Earlier in April, gangs of South African youth carried out violent Xenophobic attacks on foreign Africans living and working in the South Africa which left 7 dead, several severely injured and thousands displaced loosing both houses and business. the whole world was shocked as these youths seemed to be unmoved by the fact that the media was keeping tracks of their violent activities.

The Jacob Zuma led South African government got a lot of heat too with governments in Africa and around the world accusing them of being in support of the attacks due to their slow response in condemning or doing anything to the irate and irresponsible youth.

The South African President, Jacob Zuma has given Africans something to think about on Monday, April 27, 2015, as he asked what the ‘foreign’ Africans were doing in South Africa also adding that the foreigners were adding to the problems in South Africa

“As much as we can have a problem alleged to be xenophobic, our brother countries contributed to this,” he said. “Why are the citizens not in their countries?”

The backlash the South African government saw other countries either evacuating their citizens from south Africa or boycotting South African businesses in their countries.

President Zuma said his government would take steps to strengthen immigration laws.

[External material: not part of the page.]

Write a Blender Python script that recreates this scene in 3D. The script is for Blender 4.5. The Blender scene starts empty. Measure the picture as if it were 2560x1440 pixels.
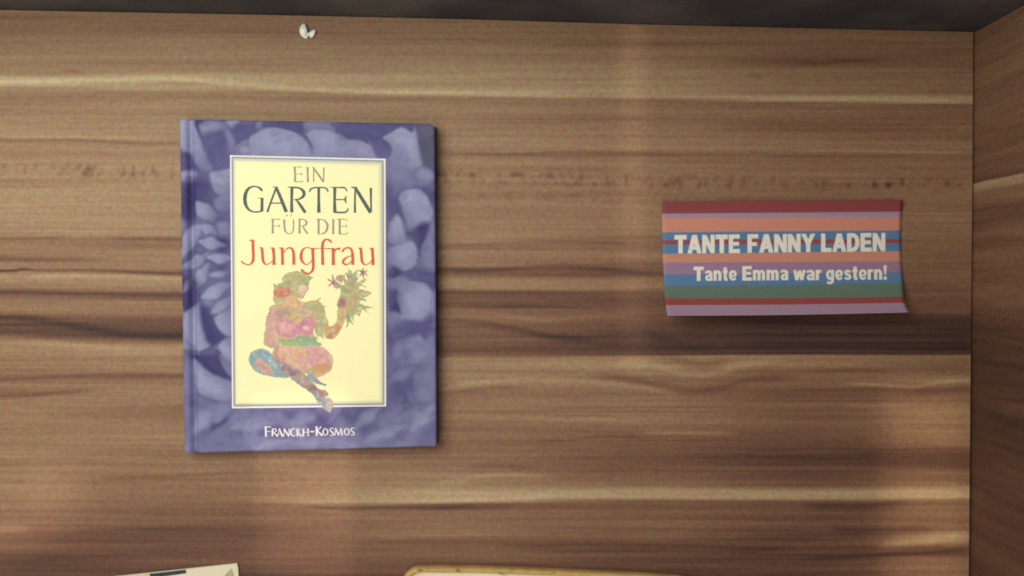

He said; “Some of them (immigrants) had very serious allegations against their own countries to explain why they are in South Africa,” Zuma said, speaking on Freedom Day that marks the country’s first democratic elections in 1994.

“In fact, some of them warned us that there is almost certainly another wave of refugees coming given the developments in their own countries.

“We have to address the underlying causes of the violence and tensions, which is the legacy of poverty, unemployment and inequality in our country and our continent and the competition for limited resources,” Zuma said.

Many South Africans have attributed the attacks to poverty and unemployment among its citizens as many undocumented immigrants taking jobs for less pay.